With the passion seen nationally over the presidential race, turnout should be large for the March primaries. It’s more than a little scary to think that the November ballots will be populated with candidates for county commission, board of education and judicial positions chosen by people who showed up to vote for (or against) Donald Trump or Hillary Clinton and put a checkmark by a down-ballot name they recognized from a yard sign.

As the Vanderbilt researchers pointed out, low-information races are the rule, not the exception, in American politics. Local candidates typically lack the budget for broadcast ads. Their debates aren’t aired on TV. So they rely on getting their names out there through yard signs, print and online news ads, direct mailings, buttons, and bumper stickers.

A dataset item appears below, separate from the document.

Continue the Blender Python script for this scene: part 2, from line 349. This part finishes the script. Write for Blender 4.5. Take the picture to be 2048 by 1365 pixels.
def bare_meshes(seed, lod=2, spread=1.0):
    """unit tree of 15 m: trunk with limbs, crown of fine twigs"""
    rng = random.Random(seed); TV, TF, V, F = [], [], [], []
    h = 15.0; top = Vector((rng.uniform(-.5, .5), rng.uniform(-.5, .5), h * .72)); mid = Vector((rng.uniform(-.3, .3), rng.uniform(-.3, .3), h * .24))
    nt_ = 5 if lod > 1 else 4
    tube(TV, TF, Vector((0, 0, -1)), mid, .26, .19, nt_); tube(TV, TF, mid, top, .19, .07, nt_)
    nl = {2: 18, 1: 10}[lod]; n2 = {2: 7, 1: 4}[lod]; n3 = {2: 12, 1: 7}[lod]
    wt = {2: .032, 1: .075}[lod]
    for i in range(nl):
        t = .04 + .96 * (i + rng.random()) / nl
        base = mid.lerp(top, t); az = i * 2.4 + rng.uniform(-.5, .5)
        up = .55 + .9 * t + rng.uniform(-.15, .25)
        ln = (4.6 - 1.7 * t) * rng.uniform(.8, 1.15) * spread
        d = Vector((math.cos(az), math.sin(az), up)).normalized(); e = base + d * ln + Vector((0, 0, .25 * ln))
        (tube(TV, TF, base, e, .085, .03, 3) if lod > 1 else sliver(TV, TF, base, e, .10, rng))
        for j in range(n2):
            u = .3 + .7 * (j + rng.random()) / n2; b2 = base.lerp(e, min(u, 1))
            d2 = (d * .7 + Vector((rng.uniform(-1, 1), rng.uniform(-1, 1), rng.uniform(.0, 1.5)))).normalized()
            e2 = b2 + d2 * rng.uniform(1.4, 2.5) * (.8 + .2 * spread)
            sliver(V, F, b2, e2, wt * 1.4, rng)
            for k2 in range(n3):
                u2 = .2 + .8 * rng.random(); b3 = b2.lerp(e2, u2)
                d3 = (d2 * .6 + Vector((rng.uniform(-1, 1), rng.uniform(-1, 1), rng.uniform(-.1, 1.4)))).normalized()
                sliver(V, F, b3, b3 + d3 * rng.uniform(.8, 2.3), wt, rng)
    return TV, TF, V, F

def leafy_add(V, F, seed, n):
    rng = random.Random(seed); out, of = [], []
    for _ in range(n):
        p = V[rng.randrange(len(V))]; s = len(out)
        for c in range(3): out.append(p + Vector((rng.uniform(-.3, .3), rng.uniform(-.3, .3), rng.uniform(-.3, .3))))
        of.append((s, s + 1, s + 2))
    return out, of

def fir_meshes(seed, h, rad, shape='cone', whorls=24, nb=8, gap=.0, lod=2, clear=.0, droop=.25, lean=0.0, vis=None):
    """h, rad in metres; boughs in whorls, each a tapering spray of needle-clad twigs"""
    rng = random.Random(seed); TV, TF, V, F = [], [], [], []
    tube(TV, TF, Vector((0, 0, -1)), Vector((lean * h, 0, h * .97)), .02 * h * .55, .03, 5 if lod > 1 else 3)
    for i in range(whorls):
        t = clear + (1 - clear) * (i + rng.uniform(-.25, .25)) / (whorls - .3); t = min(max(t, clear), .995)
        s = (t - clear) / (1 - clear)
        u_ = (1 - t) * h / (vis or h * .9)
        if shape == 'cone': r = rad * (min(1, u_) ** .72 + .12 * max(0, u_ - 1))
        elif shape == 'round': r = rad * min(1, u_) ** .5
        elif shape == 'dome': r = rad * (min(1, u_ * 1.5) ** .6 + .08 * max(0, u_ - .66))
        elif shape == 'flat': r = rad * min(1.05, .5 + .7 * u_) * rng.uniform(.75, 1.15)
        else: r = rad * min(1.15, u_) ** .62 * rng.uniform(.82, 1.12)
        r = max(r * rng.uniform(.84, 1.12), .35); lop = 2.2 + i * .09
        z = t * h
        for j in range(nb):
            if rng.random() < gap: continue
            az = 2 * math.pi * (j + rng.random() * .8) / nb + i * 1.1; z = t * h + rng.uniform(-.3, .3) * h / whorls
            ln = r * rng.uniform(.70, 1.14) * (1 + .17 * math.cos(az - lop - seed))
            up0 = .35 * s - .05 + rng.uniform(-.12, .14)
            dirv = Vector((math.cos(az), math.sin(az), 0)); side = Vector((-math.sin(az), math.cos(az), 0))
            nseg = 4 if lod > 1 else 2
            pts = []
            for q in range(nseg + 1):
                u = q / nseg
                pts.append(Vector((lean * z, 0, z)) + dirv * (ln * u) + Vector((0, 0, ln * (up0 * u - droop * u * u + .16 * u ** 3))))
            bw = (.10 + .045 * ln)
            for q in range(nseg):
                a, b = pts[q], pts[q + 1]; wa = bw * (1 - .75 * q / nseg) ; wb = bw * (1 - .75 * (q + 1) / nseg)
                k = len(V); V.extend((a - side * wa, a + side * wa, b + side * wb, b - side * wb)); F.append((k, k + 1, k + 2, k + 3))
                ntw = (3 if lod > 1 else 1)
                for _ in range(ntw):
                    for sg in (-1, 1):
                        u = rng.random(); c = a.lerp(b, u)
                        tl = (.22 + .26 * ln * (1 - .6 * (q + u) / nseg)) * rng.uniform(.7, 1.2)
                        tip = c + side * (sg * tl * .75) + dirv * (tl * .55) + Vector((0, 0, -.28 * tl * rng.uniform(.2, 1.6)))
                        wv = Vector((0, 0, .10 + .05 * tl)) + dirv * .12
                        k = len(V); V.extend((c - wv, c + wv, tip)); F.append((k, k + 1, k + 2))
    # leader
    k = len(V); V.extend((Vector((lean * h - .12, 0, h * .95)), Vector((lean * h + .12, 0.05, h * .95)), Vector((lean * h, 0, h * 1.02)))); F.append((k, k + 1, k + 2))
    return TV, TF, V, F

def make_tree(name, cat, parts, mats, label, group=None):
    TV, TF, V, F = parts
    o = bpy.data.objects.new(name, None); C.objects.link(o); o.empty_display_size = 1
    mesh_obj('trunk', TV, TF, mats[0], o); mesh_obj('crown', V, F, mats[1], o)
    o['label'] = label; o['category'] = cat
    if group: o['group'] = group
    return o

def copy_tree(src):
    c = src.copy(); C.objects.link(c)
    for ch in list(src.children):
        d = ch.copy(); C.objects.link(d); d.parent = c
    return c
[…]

Good for them. And bad for us, if we elect our representatives because we saw their name multiple times during our morning commute.

Citizens should be involved in the process of selecting our servants in government —please note that is the way it’s supposed to work, not the other way around; they serve us, we don’t serve them. But only if the citizens are informed.

That can be a challenge, but it is possible with a little work.

By all means, look at the yard signs. See if they include a web address for the candidate, and if so go there. Promises to transform the county into Shangri-La or to make an Einstein out of every student should be taken with several grains of salt, but site visitors should at least be able to glean information about basic political philosophy.

After reading all the good things the candidates say about themselves on their own sites, do a basic Internet search and find out what others are saying. There’s no shortage of interesting news stories about some of these men and women.

Check out the websites of the county’s two major political parties to see their slate of candidates. Then after reading about how they’ll fix all of our problems and make our lives better — or, in the case of the Republicans, after being entertained by their infighting and name calling — go to ostensibly non-partisan sites run by the New Hanover County Board of Elections, Common Cause North Carolina, and the League of Women Voters.

Read your local paper and watch the news. Find out dates and locations of candidate forums, and attend.

Please, be informed. Be informed about the candidates and their positions. Be informed about the new voter ID laws, and take appropriate measures if necessary.

But please, don’t vote because of yard sign name recognition.